Freedom of the press is a cornerstone of democracy and all of us who labor in the media space, online or off, help to preserve that cornerstone even as we may spend most of our time concerned with how to reap the financial rewards of its bounty. We take it for granted in free countries that we have the right and opportunity to publish and express our opinions, but it is always worth remembering that in substantial parts of the globe freedom of the press is a rumor.

As a device of freedom, the internet has done more to chronicle the aspirations and interests of people than anything since the printing press. While the last age of communications including, of course the television, helped bring us more together as a world, too much in the way of devices and equipment went into those vehicles to put them into the hands of the people. They were -- and are -- as much as the monks on whom the world once relied for all its texts.

The internet is the people's medium and so it should remain: free, open and protected from vested interests -- political and commercial -- that might be fearful of its collective power. The internet is the people's medium and as people go, it is variously washed and unwashed. Unless we deprive it of its liberty it will stay that way, as we have, as a country, for over two hundred years: washed and unwashed, enlightened and depraved, sure and unsure in the real or impossible pursuit of happiness here on earth.

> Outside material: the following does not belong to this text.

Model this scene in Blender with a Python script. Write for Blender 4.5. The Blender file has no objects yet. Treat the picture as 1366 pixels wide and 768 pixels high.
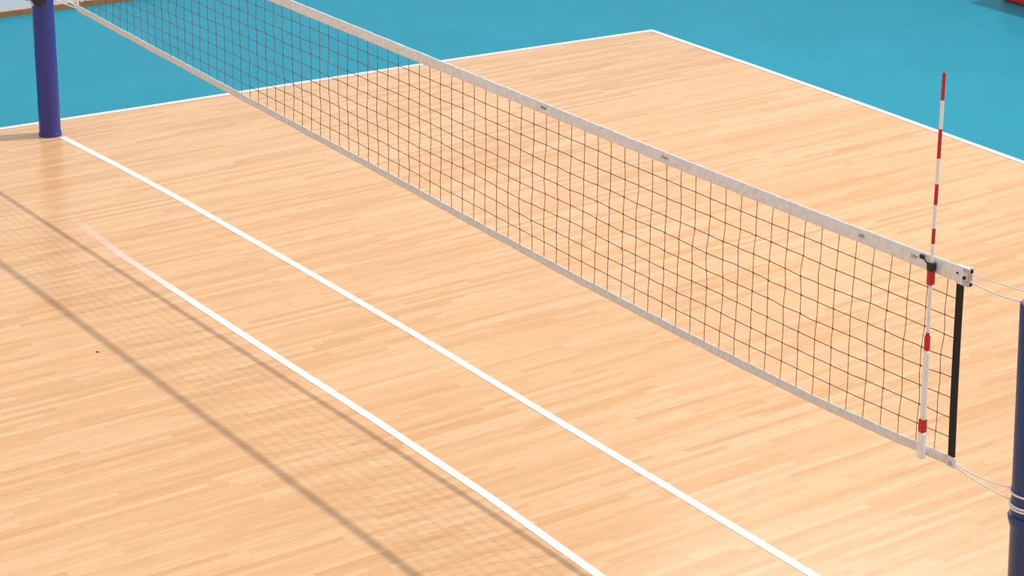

No power of the press has ever stood a better chance to affect the freedom of people around the world than the internet. It makes no endorsements. It favors no outcome. It espouses no point of view. It is unaligned. Unconstrained by boundaries it seeps between the cracks and under doors. It is free and must remain free to keep up the challenge to anyone that would try and contain it for less than the common purpose.

What interests us, describes us, and no where can we satisfy the impulses of those descriptions as much as online. The internet gives us freedom to be ourselves. It helps people tell their own stories and the stories of others and, finally, allows us to discover the contributions of people who in ordinary and not so ordinary ways are truly changing the world.

For all of us, it is a good reason to come to work every day.

Happy Fourth of July.

There then is the origin and rise of government; namely, a mode rendered necessary by the inability of moral virtue to govern the world; here too is the design and end of government, viz. Freedom and security. And however our eyes may be dazzled with show, or our ears deceived by sound; however prejudice may warp our wills, or interest darken our understanding, the simple voice of nature and reason will say, 'tis right.